日本地球惑星科学連合2019年大会

講演情報

[J] 口頭発表

セッション記号 A (大気水圏科学) » A-HW 水文・陸水・地下水学・水環境

[A-HW24] 同位体水文学 2019

2019年5月27日(月) 10:45 〜 12:15 105 (1F)

コンビーナ:安原 正也(立正大学地球環境科学部)、風早 康平(産業技術総合研究所活断層・火山研究部門)、大沢 信二(京都大学大学院理学研究科附属地球熱学研究施設(別府))、浅井 和由(株式会社 地球科学研究所)、座長:森川 徳敏(産業技術総合研究所活断層・火山研究部門)、浅井 和由(地球科学研究所)、風早 康平(産業技術総合研究所活断層・火山研究部門深部流体研究グループ)

11:15 〜 11:30

[AHW24-06] 阿蘇火山の火口湖「湯溜り」のマグネシウム収支から推定される湖底下熱水活動

*大沢 信二1齋藤 武士2網田 和宏3 (1.京都大学大学院理学研究科附属地球熱学研究施設(別府)、2.信州大学学術研究院理学系、3.秋田大学大学院理工学研究科)

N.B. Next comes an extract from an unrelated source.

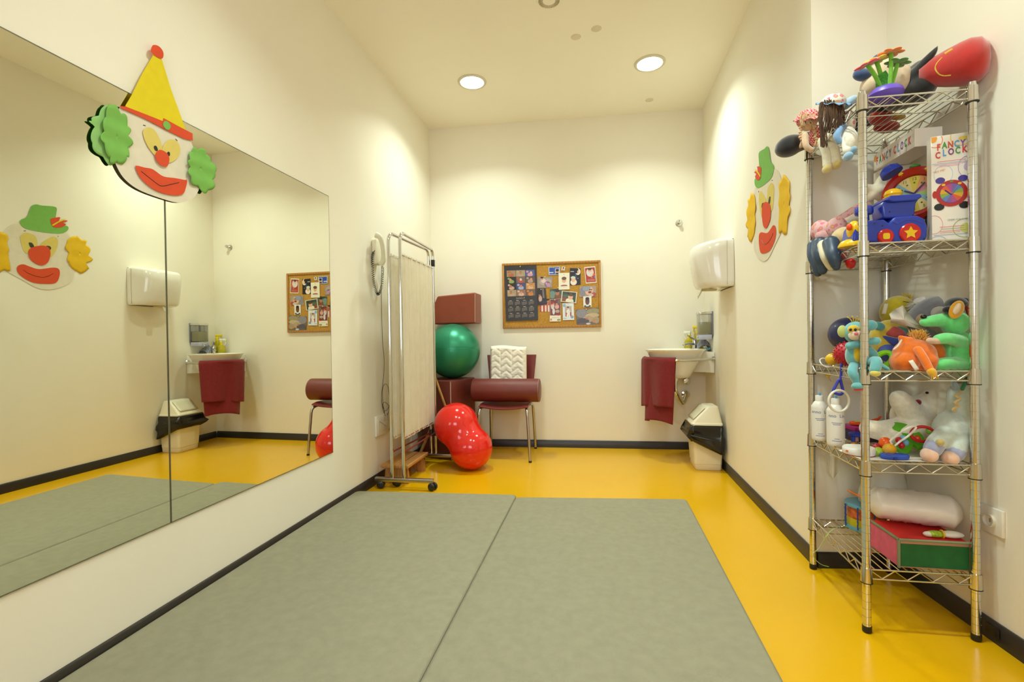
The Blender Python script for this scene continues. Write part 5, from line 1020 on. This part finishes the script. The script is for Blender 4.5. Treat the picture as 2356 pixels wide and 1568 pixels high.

キーワード:阿蘇火山、火口湖、マグネシウム収支、酸性溶脱、湖底下熱水活動

阿蘇火山の中岳第一火口に形成される火口湖「湯溜り(ゆだまり)」は,湖水の表面流出は存在せず,高温で酸性が強く,塩化物イオン(Cl)やマグネシウムイオン(Mg)などの多量の溶存成分を含む.この様な水質は,湖水が湖底に噴出する火山ガスの影響を受けて形成されている.私たちは,湯溜りの同位体組成(δDとδ18O)の解析から,極端に酸性になった湖水が岩石成分を溶脱させる際にδ18Oの交換が起こり,水同位体組成に大きな変化が起こったことを見出した(昨年2018年の同セッションで発表).この湖水が極端に酸性となった期間には,湖の体積や水収支が詳しく求められており(齋藤ほか,2008),そこに報告されている水文パラメータ等を含めて湖水のMg収支の計算を行ったところ,1日あたり5~10トンという多量のMgが岩石から湖水へ溶出していると結果が得られた.酸性溶脱を受ける元の岩石の化学組成と密度をある値に仮定して,そのMg溶脱量を岩石の体積に換算すると50~200立方メートルとなり,これは1辺が3~6mの立方体の岩石がわずか1日で完全に変質するという驚くべき現象である.このような膨大な量の岩石成分の溶出は,湖底表面だけでの溶脱反応では到底追いつかず,湖水が循環して連続的に岩石と反応するシステム,例えば,湯溜りと同様な活動的火口湖(active crater lake)と呼ばれる高温強酸性火口湖の湖底下にしばしば想定されるような湖水が循環する熱水系の存在を強く支持する.